__YOUR TASK__. Repeat verbatim only the lines from the opening of the material below through the one that contains "38), 0.35), cp)".

━━━

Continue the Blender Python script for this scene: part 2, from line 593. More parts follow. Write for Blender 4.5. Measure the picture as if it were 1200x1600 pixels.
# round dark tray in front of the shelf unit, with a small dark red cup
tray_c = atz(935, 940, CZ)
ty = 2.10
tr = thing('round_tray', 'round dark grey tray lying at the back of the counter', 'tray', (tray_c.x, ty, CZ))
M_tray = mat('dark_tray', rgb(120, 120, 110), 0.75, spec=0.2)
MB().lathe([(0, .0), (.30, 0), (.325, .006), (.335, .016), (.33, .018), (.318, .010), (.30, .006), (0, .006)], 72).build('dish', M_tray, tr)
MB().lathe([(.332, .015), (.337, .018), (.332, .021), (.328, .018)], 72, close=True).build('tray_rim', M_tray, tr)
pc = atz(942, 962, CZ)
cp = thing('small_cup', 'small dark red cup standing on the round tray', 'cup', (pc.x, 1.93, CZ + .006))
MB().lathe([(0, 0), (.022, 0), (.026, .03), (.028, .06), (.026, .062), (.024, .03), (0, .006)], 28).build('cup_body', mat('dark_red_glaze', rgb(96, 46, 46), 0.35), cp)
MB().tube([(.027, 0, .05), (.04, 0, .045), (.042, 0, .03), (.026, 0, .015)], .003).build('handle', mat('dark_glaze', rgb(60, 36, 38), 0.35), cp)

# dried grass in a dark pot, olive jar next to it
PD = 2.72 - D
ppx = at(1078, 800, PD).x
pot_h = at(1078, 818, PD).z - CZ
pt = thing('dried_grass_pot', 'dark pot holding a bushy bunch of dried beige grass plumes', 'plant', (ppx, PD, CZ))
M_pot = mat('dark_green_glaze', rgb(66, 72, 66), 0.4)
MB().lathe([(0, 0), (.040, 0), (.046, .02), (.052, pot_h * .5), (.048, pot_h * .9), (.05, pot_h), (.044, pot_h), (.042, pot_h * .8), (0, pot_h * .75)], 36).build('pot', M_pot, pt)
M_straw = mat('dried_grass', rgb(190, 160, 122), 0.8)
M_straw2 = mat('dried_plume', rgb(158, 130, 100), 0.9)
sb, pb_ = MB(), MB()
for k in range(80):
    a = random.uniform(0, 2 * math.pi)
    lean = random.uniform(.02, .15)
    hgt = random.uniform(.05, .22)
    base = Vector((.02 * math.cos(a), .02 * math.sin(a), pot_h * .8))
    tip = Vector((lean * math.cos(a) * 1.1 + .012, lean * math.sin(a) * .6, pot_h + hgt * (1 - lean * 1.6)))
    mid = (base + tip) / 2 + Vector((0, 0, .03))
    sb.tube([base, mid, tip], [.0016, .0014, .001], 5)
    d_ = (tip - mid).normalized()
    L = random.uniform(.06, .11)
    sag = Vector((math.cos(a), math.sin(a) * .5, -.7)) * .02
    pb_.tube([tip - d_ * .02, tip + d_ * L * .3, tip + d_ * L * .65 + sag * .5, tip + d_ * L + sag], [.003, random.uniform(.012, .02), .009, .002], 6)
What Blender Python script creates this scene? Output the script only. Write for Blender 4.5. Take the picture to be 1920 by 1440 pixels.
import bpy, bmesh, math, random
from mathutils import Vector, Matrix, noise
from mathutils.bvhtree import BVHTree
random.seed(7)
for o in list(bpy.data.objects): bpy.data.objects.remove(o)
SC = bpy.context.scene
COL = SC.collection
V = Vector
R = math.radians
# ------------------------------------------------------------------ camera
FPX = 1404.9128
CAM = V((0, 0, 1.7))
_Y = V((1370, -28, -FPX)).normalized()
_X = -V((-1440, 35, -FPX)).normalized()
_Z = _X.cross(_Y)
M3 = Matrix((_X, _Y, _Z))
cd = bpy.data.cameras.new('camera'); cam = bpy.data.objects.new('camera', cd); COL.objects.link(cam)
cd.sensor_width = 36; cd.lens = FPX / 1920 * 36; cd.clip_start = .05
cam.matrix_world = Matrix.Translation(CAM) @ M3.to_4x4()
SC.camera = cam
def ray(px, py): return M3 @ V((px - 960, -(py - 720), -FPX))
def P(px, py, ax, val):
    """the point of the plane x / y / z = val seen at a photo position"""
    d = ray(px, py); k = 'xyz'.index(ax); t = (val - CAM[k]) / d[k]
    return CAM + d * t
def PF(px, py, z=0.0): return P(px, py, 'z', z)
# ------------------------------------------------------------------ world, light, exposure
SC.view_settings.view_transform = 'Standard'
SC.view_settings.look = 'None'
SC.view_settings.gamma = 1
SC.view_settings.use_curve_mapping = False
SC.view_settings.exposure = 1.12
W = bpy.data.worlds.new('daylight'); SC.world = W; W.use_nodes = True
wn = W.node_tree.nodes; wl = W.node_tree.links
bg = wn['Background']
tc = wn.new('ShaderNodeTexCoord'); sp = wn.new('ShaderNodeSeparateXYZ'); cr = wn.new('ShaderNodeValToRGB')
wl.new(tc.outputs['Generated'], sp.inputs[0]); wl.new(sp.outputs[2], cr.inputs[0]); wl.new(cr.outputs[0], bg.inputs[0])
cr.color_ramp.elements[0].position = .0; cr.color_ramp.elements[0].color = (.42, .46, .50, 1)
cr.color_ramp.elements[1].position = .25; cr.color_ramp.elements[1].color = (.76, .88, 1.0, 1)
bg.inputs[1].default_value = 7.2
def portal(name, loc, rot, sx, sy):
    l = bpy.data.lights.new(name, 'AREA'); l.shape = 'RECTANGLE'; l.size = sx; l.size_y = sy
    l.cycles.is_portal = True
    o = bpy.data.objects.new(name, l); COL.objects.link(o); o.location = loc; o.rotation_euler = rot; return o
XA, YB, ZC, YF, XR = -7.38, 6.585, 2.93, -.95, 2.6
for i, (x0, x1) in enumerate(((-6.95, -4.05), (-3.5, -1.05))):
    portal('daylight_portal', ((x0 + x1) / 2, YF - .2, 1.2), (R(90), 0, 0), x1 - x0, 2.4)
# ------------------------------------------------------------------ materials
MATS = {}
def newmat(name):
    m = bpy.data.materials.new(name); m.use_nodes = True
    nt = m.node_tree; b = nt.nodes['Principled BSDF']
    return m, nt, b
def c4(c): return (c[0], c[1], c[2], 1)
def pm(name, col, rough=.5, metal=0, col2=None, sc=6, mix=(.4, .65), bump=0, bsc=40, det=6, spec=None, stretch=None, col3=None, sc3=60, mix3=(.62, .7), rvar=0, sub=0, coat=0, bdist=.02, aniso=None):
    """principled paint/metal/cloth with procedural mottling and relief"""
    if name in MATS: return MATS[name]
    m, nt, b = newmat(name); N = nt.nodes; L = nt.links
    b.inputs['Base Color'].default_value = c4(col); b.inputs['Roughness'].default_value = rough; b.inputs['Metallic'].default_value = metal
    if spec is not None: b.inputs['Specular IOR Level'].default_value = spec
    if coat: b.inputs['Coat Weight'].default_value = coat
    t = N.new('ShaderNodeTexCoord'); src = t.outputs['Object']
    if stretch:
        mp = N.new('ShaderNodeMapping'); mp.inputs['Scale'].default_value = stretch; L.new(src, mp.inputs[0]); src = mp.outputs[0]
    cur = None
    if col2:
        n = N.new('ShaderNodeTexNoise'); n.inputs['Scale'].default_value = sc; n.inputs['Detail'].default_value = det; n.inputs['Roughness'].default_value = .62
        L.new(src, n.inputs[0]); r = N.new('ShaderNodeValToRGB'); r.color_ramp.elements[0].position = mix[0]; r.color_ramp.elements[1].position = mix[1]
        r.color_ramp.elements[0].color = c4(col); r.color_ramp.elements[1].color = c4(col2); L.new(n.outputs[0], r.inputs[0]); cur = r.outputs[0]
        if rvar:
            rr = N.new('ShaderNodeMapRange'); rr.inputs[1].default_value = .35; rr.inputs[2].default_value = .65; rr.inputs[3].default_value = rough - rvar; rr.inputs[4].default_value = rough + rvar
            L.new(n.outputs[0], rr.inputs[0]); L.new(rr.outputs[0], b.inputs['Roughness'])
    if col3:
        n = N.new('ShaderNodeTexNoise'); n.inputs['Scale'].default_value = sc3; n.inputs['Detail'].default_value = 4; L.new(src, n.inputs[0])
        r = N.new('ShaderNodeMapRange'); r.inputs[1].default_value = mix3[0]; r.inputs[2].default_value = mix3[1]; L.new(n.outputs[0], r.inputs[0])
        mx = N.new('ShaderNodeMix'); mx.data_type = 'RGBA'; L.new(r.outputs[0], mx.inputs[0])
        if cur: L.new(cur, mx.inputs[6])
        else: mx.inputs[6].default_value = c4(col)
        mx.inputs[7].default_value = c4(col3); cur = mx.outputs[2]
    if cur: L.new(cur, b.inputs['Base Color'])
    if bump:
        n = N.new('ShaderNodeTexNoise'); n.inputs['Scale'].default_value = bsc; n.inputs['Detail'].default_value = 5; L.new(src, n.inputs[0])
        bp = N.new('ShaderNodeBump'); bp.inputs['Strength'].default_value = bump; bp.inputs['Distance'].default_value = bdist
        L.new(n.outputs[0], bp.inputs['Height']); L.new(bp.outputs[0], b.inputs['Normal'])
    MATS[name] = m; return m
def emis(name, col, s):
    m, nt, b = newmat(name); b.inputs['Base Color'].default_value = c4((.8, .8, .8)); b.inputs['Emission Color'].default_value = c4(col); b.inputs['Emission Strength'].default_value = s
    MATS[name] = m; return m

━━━

__OUTPUT FOR THIS EXERCISE__.
Continue the Blender Python script for this scene: part 2, from line 593. More parts follow. Write for Blender 4.5. Measure the picture as if it were 1200x1600 pixels.
# round dark tray in front of the shelf unit, with a small dark red cup
tray_c = atz(935, 940, CZ)
ty = 2.10
tr = thing('round_tray', 'round dark grey tray lying at the back of the counter', 'tray', (tray_c.x, ty, CZ))
M_tray = mat('dark_tray', rgb(120, 120, 110), 0.75, spec=0.2)
MB().lathe([(0, .0), (.30, 0), (.325, .006), (.335, .016), (.33, .018), (.318, .010), (.30, .006), (0, .006)], 72).build('dish', M_tray, tr)
MB().lathe([(.332, .015), (.337, .018), (.332, .021), (.328, .018)], 72, close=True).build('tray_rim', M_tray, tr)
pc = atz(942, 962, CZ)
cp = thing('small_cup', 'small dark red cup standing on the round tray', 'cup', (pc.x, 1.93, CZ + .006))
MB().lathe([(0, 0), (.022, 0), (.026, .03), (.028, .06), (.026, .062), (.024, .03), (0, .006)], 28).build('cup_body', mat('dark_red_glaze', rgb(96, 46, 46), 0.35), cp)
MB().tube([(.027, 0, .05), (.04, 0, .045), (.042, 0, .03), (.026, 0, .015)], .003).build('handle', mat('dark_glaze', rgb(60, 36, 38), 0.35), cp)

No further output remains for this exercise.